Scripts that build scenes
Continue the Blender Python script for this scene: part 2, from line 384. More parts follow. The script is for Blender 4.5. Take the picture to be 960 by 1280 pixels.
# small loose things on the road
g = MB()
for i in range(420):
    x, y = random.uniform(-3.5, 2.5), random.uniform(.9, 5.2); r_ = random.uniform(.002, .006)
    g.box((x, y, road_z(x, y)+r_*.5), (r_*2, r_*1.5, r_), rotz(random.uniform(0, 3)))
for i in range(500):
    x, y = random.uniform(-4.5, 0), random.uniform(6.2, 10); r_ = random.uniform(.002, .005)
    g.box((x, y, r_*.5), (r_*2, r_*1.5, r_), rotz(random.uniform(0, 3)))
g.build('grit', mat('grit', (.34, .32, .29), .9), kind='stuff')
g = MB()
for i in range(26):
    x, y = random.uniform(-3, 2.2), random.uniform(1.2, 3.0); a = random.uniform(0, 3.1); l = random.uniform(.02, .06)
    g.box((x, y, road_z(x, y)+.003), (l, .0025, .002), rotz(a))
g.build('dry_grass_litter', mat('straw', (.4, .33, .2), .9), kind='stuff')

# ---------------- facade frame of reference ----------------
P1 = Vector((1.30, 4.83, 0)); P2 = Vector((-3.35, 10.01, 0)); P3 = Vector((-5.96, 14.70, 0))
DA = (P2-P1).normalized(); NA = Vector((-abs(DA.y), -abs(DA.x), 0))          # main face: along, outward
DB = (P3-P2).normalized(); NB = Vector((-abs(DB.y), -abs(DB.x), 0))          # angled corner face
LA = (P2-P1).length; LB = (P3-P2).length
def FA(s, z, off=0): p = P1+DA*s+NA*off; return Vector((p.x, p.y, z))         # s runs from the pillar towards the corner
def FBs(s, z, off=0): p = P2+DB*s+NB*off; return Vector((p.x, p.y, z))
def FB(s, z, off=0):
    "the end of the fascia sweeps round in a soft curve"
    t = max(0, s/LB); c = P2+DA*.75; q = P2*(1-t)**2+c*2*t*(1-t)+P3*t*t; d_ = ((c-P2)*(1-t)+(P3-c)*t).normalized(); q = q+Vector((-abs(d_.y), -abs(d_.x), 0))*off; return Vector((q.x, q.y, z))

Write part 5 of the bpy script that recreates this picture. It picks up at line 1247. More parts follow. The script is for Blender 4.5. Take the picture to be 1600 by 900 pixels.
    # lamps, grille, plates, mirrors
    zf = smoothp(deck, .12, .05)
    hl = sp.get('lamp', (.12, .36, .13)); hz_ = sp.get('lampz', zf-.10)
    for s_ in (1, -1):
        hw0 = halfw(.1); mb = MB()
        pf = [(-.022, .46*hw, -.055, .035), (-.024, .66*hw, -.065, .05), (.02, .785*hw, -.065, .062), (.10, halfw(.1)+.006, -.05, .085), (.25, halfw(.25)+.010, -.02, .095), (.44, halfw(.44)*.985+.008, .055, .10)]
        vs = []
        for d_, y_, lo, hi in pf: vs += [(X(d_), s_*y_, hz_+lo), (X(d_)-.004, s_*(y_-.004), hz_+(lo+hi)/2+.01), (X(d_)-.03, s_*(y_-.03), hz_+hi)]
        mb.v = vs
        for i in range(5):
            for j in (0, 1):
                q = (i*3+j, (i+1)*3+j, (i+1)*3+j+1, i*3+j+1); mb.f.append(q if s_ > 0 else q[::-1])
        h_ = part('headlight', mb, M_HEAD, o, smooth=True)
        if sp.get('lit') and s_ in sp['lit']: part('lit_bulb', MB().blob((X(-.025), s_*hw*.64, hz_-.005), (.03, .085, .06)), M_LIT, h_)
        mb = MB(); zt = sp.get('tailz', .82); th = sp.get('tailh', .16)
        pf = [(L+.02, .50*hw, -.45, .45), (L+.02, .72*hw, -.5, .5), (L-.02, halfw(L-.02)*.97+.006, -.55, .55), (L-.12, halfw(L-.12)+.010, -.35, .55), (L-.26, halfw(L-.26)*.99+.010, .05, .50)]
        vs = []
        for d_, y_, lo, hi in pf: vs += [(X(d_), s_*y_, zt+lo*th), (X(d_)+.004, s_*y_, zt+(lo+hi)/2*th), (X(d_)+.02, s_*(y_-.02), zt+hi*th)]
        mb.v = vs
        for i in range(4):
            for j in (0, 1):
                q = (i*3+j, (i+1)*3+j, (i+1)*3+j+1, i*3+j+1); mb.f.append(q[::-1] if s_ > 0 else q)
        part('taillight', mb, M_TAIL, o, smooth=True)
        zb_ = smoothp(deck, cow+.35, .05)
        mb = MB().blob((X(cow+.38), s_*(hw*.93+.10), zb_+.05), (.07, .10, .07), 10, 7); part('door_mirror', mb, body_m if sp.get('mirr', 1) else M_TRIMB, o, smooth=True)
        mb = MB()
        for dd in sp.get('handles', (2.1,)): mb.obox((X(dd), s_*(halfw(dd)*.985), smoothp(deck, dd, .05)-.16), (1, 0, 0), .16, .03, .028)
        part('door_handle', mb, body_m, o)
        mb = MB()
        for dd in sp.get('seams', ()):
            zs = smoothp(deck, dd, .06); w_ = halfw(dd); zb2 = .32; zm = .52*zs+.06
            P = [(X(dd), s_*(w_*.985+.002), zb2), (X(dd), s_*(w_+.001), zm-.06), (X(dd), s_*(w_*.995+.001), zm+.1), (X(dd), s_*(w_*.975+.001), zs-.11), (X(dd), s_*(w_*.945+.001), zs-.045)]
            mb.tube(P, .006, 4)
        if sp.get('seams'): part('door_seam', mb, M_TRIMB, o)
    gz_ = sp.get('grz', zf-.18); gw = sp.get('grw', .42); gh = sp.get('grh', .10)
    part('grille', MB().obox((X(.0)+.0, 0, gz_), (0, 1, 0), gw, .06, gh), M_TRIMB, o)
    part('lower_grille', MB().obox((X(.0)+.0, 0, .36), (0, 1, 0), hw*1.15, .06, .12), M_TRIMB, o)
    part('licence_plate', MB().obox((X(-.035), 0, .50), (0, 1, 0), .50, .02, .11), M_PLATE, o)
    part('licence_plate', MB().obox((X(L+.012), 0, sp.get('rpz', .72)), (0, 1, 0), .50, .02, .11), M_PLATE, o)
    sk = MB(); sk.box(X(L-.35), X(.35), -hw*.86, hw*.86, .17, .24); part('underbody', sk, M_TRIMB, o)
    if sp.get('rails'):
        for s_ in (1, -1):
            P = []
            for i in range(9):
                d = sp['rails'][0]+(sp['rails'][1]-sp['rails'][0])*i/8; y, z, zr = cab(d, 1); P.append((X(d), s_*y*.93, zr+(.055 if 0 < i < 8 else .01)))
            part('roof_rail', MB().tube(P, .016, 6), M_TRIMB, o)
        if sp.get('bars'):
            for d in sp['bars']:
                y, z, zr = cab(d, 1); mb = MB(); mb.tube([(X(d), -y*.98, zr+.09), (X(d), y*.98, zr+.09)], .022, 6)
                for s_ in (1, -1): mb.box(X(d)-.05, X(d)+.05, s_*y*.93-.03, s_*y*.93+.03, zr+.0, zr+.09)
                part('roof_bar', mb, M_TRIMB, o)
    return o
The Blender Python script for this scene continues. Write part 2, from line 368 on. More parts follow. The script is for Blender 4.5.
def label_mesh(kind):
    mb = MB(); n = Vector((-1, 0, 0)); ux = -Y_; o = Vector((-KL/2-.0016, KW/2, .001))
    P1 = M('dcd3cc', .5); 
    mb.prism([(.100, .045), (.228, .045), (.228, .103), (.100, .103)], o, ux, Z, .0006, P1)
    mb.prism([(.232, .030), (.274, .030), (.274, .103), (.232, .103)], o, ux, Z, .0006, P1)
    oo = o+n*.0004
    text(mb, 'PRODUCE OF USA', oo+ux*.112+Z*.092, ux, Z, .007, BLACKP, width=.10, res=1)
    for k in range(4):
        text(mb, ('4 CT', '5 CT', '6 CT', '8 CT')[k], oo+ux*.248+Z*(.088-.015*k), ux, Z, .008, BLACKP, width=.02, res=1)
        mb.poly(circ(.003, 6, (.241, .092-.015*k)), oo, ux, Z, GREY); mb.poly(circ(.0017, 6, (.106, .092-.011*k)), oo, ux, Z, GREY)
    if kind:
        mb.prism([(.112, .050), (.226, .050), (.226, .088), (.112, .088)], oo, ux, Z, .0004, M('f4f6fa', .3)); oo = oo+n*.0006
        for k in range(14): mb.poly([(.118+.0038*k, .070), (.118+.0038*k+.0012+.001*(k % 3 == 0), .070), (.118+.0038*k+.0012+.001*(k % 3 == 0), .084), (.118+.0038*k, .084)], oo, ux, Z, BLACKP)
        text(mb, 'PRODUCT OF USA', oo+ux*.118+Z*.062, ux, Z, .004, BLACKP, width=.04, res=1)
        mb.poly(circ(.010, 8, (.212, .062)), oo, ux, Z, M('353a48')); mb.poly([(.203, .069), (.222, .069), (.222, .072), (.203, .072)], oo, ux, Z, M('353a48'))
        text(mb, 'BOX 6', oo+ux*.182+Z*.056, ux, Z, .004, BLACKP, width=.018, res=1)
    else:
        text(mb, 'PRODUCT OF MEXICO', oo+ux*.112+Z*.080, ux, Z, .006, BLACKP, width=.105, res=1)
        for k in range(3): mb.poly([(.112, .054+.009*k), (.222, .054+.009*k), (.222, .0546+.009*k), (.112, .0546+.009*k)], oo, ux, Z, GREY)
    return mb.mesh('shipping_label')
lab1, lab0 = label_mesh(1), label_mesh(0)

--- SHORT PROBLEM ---
Look through the entries and work out how many lines have the word "this" in them; reply with that number only.

--- SOLUTION ---
3